También el testigo Francisco Fanjul manifiesta que se enteró por intermedio de una funcionaria de Institutos Penales de nombre Argentina Guzmán, que Claudia Falcone se hallaba detenida. Esta persona la reconoció a través de una fotografía.
Nora Alicia Úngaro, manifiesta que mientras se encontraba detenida, otras personas que se hallaban en su misma situación le contaron que su hermano, junto con un grupo de estudiantes secundarios entre los que se encontraba Claudia Falcone, estaban dete­nidos en el lugar.
Atilio Gustavo Calotti al declarar mediante exhor­to diplomático refiere haber permanecido privado de su libertad para la misma época que la víctima, ente­rándose por los dichos de otros cautivos que ésta ha­bía sido llevada a la Brigada de Banfield.
No está probado que en ocasión de su cautiverio fue sometida a algún mecanismo de tortura.
Obra el testimonio, en tal sentido, de Pablo Ale­jandro Díaz, no suficientemente específico —tan sólo lo escuchó—, que no aparece corroborado por ningún otro elemento de convicción.
No está probado que María Claudia Falcone hu­biera recuperado su libertad.
Al respecto se carece de todo elemento convictivo.
En cuanto al conocimiento que pudieron haber tenido los Brigadieres Generales Omar Rubens Graffigna y Basilio Arturo Lami Dozo, el Teniente Gene­ral Leopoldo Fortunato Galtieri y el Almirante Jorge Isaac Anaya acerca de la privación de la libertad de que fuera víctima María Claudia Falcone y sobre cuya base debían haber formulado la pertinente denuncia, conviene hacer una distinción.
En cuanto a los Comandantes de la Fuerza Aérea y de la Armada mal puede adjudicárseles conocimien­tos de estos hechos si se tiene presente que se trató de un procedimiento ajeno a ellos.
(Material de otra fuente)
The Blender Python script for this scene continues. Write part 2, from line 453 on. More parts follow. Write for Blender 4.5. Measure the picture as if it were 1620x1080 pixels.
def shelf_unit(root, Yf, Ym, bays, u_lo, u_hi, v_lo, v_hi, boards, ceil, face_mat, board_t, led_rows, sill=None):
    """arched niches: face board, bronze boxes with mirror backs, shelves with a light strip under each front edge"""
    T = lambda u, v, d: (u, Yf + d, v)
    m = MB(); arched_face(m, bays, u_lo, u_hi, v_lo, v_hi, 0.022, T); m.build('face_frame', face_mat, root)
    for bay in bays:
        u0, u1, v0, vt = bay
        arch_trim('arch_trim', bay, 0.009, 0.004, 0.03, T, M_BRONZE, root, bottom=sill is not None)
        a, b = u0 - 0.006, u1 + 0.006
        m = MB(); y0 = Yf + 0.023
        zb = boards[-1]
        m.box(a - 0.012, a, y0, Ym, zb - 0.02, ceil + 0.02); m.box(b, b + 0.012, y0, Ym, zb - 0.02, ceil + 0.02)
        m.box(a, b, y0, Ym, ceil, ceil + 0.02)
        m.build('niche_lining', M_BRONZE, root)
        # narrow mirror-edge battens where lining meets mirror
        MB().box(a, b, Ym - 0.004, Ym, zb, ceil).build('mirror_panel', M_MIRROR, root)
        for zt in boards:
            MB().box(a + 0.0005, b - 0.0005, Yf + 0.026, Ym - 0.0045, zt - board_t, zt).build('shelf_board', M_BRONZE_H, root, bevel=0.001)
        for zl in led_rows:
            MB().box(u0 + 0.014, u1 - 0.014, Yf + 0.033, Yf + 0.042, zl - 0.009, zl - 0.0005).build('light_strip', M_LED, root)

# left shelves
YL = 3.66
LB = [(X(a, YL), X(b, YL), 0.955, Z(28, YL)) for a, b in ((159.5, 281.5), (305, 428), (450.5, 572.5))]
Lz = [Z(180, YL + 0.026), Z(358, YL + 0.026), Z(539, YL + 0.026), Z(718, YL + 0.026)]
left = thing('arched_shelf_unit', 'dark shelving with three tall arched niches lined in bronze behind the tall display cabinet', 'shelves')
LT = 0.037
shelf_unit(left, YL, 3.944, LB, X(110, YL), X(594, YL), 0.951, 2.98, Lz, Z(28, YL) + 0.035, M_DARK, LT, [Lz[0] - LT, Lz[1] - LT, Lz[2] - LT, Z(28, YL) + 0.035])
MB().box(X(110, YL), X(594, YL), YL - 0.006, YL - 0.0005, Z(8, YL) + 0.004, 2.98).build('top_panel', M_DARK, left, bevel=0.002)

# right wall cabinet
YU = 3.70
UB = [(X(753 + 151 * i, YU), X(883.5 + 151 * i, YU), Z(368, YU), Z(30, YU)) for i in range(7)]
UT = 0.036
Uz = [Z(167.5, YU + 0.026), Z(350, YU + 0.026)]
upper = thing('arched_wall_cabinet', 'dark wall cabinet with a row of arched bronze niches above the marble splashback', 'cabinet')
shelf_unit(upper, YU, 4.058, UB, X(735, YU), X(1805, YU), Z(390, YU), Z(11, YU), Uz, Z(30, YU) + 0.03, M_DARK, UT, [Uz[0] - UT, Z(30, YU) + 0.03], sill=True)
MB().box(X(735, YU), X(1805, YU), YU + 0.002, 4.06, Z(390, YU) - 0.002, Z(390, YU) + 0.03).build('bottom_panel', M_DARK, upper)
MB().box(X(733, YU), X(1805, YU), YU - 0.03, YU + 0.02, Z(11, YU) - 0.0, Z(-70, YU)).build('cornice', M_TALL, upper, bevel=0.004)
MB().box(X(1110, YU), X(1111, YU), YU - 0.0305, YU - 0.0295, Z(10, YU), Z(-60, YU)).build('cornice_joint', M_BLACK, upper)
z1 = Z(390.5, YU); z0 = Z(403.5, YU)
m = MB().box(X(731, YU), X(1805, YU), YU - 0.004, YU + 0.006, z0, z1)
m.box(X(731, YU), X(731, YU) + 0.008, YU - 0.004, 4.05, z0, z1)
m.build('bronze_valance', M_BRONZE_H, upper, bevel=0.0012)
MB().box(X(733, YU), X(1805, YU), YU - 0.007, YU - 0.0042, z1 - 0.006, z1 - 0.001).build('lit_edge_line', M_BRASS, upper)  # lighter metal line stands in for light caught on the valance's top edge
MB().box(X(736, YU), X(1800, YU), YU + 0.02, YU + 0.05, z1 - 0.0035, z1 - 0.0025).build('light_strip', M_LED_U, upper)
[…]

Respecto del Te­niente General Leopoldo Fortunato Galtieri no existe elemento alguno, como no sea el dato puramente ob­jetivo de su comandancia del arma con posterioridad a la detención, que permitan acreditar con fehacencia tal extremo.
Por último, surge de autos, que los hechos que damnificaron a María Claudia Falcone fueron desarro­llados de acuerdo al proceder descripto en la cuestión de hecho N° 146".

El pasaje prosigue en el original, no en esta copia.